For the 3.7 million people on parole or probation in the United States, the very people who can best support their success are often unable to help because of supervision conditions that prohibit them from being in contact. Individuals reentering their communities on probation or parole often rely on support networks of family and peers who have been through similar reentry experiences.  Though research supports the unique benefits of these social connections, many states actually prohibit people on supervision from this contact, under the false assumption that it will lead people into criminalized behaviors. These “association” restrictions — sometimes called “no-association conditions” — are isolating and costly to those on supervision. And the stakes are high: Failure to follow association restrictions can result in incarceration.

In prior work on probation and parole, we’ve referred to more widely known, difficult-to-satisfy supervision conditions — like securing employment and paying relentless fees— as examples of why supervision doesn’t “work” for so many people and too often results in incarceration for “technical” violations. In this briefing, we add to this work by compiling the most thorough research and data on association restrictions to date. We show that, despite their illogical foundations and documented harms, they are imposed on hundreds of thousands of people (and impact many others) at any given time. If states and local jurisdictions truly want people on supervision to succeed, they should acknowledge and ultimately abandon association restrictions.

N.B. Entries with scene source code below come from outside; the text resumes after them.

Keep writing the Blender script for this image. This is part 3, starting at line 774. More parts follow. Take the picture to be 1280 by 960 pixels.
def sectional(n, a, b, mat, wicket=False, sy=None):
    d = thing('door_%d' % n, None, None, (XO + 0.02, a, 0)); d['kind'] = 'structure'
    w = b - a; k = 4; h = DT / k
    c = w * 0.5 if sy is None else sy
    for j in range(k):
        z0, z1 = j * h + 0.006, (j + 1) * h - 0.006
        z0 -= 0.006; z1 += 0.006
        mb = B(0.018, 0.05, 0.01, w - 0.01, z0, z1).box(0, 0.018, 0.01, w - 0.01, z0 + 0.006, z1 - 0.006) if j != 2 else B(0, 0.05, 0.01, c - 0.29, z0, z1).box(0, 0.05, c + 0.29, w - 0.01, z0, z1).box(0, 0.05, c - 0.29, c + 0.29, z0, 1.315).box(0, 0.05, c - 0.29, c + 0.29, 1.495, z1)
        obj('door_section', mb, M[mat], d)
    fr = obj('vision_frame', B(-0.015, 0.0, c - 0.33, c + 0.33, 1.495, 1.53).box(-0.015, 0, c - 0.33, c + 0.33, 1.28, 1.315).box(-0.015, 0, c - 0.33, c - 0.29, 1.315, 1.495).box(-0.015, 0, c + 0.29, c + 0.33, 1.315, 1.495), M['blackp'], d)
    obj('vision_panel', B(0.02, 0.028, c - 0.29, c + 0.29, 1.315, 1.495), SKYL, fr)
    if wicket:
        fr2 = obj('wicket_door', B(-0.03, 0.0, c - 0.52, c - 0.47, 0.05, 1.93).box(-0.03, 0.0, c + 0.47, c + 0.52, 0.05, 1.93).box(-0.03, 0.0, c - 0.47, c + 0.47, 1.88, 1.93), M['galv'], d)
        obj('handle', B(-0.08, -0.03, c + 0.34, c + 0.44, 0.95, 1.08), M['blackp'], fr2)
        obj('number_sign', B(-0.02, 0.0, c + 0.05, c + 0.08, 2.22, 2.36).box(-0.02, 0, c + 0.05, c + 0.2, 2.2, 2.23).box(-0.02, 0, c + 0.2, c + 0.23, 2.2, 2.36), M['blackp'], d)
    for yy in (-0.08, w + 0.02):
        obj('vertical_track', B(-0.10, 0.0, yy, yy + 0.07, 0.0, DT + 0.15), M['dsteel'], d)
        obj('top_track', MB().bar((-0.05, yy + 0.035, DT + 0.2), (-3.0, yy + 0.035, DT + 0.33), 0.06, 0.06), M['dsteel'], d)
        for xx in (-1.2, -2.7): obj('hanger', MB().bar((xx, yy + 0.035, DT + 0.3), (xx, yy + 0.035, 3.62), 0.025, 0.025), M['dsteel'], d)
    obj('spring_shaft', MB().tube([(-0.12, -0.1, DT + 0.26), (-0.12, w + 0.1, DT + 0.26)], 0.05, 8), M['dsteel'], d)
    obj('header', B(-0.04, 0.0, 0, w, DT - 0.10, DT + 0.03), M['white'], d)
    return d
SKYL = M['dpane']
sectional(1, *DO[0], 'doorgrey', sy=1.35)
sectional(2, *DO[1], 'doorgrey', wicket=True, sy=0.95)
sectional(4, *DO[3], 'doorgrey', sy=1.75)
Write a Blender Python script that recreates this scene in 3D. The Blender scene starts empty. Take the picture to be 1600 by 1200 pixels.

Research suggests that association-related release conditions are common in parole and probation. These restrictions are relics of antiquated supervision systems that required people under their control to live virtuous lives, “be good,” and associate with “good people.” They generally prohibit interactions between people on supervision and large swaths of the population, such as those with felony convictions or others on probation or parole. As a result, people must steer clear of certain places altogether, producing a complex web of prohibited activities and relationships that make it even harder to find housing and work, arrange for transportation, participate in treatment programs, or otherwise succeed in reentry.